Update. I got carried away and didn’t think it through. It’s unlikely that a murderer will risk using the victim’s phone and watch for purchases. Even though the merchant does not know the identity of the owner of the mobile device, a forensic investigation will no doubt be able to link the murder to the shopping and may allow the murderer to be identified by surveillance cameras.

4 thoughts on “On the Security of Apple Pay”

  1. All indications are that Apple Pay is using EMV Tokenization (http://www.emvco.com/specifications.aspx?id=263) – i.e. there’s no Apple-specific magic in the payment piece here. It’s incredible similar to what is under the covers of Google Wallet.

    In fact, you’ll notice that many of the merchants that were touted in the Apple Pay announcement are the same that were touted on the Google Wallet web site. Why is that? Because the terminals are the exact same. Standard Vivo or Verifone terminals, as shown in this demonstration: http://techcrunch.com/2014/09/09/heres-apple-pay-in-action/

    As for Apple Watch – the lack of Touch ID is not an impediment to the security of the system (see here – essentially the user auths with a PIN when they put on the watch, instead of using Touch ID for each transaction.

    1. Thank you for your very informative post. You’re right, Apple must be using standard EMV with Tokenization. I’ve spent some time looking at the specs, and I’ve written a follow up post where I try to explain how Apple Pay could work without departing from the specifications. I also discuss in another follow-up post the security implications of how Apple Pay works on Apple Watch according to the MacRumors post that you reference. If you have any further comments they would of course be very welcome.

  2. Francisco,

    I agree it’s incredible that a new payments system and protocol would be developed these days that did not use asymmetric cryptography to digitally sign the payment instruction composed in the cardholder’s device (smartphone or wearable or chip card) before sending that instruction to the merchant terminal. It’s pretty universal these days that a Secure Element will have a private key store and APIs for instructing the SE to sign a data object.

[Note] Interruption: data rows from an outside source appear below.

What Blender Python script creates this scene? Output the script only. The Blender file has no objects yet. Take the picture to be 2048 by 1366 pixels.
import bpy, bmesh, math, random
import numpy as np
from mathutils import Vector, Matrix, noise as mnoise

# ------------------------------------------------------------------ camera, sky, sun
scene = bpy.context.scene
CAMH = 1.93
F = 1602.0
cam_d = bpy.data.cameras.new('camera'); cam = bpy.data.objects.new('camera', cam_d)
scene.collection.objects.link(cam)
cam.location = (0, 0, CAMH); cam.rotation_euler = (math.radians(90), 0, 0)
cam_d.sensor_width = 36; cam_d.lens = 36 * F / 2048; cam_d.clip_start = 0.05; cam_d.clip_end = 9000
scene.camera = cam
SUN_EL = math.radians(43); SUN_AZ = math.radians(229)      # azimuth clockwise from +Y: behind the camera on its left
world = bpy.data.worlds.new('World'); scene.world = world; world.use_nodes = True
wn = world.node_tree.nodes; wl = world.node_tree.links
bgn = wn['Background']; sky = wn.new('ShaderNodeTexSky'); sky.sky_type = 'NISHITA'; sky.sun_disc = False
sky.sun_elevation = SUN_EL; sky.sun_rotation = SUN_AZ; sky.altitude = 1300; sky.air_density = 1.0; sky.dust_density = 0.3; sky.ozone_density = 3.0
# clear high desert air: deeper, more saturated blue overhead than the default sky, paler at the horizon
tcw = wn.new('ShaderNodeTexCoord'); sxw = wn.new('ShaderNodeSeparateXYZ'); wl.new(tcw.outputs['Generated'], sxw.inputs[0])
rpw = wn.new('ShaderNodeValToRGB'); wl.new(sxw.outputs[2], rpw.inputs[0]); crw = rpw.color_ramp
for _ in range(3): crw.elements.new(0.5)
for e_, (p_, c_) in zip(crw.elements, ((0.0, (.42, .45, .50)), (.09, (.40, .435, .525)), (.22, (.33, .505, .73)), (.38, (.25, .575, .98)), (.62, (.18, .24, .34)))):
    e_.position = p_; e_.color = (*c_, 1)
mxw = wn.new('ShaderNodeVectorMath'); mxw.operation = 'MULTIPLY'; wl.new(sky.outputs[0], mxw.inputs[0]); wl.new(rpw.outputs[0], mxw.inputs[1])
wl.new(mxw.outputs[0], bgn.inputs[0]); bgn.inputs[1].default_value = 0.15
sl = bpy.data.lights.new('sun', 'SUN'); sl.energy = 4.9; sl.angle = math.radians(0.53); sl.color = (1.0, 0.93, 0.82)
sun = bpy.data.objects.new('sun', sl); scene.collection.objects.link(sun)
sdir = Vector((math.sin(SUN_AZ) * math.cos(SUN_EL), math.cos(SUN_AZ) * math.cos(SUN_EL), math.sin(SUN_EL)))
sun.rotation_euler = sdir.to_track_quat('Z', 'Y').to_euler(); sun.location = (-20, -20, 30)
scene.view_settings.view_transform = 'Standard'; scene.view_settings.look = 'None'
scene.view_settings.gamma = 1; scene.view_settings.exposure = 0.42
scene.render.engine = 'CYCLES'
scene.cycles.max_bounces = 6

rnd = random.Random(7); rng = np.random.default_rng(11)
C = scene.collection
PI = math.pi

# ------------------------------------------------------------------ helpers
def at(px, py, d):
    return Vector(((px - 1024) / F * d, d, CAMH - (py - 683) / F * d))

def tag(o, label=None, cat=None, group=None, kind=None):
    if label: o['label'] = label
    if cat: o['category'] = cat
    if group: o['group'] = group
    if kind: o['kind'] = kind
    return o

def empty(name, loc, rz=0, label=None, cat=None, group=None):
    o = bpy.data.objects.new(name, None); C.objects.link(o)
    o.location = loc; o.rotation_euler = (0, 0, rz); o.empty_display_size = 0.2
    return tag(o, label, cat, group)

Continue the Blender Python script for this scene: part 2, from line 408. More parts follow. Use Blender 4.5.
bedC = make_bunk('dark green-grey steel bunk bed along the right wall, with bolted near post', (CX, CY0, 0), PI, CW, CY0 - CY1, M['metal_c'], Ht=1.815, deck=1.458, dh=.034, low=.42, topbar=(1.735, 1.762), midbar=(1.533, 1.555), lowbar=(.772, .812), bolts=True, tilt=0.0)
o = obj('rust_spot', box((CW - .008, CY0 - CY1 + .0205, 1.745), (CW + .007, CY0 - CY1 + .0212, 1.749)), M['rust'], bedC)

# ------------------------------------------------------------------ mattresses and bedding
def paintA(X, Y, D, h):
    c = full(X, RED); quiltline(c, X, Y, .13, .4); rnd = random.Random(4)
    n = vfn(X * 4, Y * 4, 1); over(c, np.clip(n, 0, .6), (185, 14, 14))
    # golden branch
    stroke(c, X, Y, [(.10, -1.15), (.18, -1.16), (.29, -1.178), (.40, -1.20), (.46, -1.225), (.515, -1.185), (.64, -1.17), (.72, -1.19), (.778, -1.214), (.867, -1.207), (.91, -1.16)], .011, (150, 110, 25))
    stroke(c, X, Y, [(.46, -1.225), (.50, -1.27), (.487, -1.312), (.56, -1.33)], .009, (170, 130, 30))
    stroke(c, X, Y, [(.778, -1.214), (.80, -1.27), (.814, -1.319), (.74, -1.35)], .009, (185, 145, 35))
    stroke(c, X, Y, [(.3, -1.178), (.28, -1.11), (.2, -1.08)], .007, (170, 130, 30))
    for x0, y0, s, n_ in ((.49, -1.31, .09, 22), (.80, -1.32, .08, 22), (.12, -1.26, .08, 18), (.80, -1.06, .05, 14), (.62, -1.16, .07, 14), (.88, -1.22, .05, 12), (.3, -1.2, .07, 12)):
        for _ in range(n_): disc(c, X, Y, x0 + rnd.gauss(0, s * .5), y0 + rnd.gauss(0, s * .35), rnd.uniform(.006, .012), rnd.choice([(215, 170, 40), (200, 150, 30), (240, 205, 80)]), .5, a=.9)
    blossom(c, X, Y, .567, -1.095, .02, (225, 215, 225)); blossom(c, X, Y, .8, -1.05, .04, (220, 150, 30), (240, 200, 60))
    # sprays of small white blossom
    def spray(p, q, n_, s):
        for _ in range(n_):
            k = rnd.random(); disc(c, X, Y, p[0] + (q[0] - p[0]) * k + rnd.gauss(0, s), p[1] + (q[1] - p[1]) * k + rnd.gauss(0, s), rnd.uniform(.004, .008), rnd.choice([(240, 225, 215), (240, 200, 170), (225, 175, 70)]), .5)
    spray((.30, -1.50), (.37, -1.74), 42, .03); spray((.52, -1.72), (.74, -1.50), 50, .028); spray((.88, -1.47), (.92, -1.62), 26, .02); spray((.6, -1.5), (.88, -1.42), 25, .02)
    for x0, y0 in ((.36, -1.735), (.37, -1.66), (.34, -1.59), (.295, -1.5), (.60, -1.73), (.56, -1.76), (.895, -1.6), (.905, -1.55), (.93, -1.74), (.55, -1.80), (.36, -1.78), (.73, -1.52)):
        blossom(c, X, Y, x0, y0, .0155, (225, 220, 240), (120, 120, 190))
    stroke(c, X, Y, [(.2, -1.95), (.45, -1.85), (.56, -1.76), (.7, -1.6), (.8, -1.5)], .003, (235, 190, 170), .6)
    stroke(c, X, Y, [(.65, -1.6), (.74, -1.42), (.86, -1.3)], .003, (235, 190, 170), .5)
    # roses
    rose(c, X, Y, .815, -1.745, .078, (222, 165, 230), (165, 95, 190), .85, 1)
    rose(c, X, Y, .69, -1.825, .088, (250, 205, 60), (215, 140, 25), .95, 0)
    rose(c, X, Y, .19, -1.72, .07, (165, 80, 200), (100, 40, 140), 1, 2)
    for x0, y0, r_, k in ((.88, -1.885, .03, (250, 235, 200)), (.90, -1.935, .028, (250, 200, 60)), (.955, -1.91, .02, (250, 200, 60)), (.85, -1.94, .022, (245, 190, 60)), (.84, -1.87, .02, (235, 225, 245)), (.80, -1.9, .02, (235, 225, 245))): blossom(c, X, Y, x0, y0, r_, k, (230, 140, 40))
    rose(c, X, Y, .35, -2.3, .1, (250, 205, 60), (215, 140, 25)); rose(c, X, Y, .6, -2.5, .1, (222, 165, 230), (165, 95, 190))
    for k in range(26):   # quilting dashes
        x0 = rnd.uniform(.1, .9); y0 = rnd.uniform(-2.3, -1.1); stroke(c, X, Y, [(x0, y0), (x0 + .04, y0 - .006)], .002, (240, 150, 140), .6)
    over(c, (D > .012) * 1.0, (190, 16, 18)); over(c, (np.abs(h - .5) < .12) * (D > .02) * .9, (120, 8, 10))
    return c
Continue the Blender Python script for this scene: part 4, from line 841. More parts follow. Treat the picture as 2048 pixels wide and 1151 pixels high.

    But I don’t see that Apple has ruled this put. Your evidence that Apple Pay is not signing the payment message is that their press release (http://www.apple.com/pr/library/2014/09/09Apple-Announces-Apple-Pay.html) makes no mention of it. But that’s a non-technical piece. It does say: “a unique Device Account Number is assigned, encrypted and securely stored in the Secure Element on your iPhone or Apple Watch“. That might mean that the unique code is signed by the issuer (as in a digital certificate) and held in the SE as a digital certificate. Such a certificate could be used to support a signed payment instruction. At least that’s the way I would do it!

    I actually think the Apple Pay SE must digitally sign the data sent to the merchant. My understanding is is that the PayWave and similar NFC protocols digitally sign the data; therefore if Apple Pay works with unmodified standard NFC merchant terminals, the terminals will be expecting signed data to be received from the customer’s device. If they’re using a special symmetric key integrity check as you fear, then wouldn’t that necessitate new key management firmware in all the terminals?

    Steve Wilson, Lockstep Technologies.

    1. Thank you for your comment. I’ve looked in some detail at the EMV specifications and I think you are right: Apple Pay does produce an asymmetric signature that is verified by the terminal. It also produces a symmetric signature, that is verified by the issuing bank. If you are interested, there are more details in a follow-up post. Any further comments would of course be very welcome.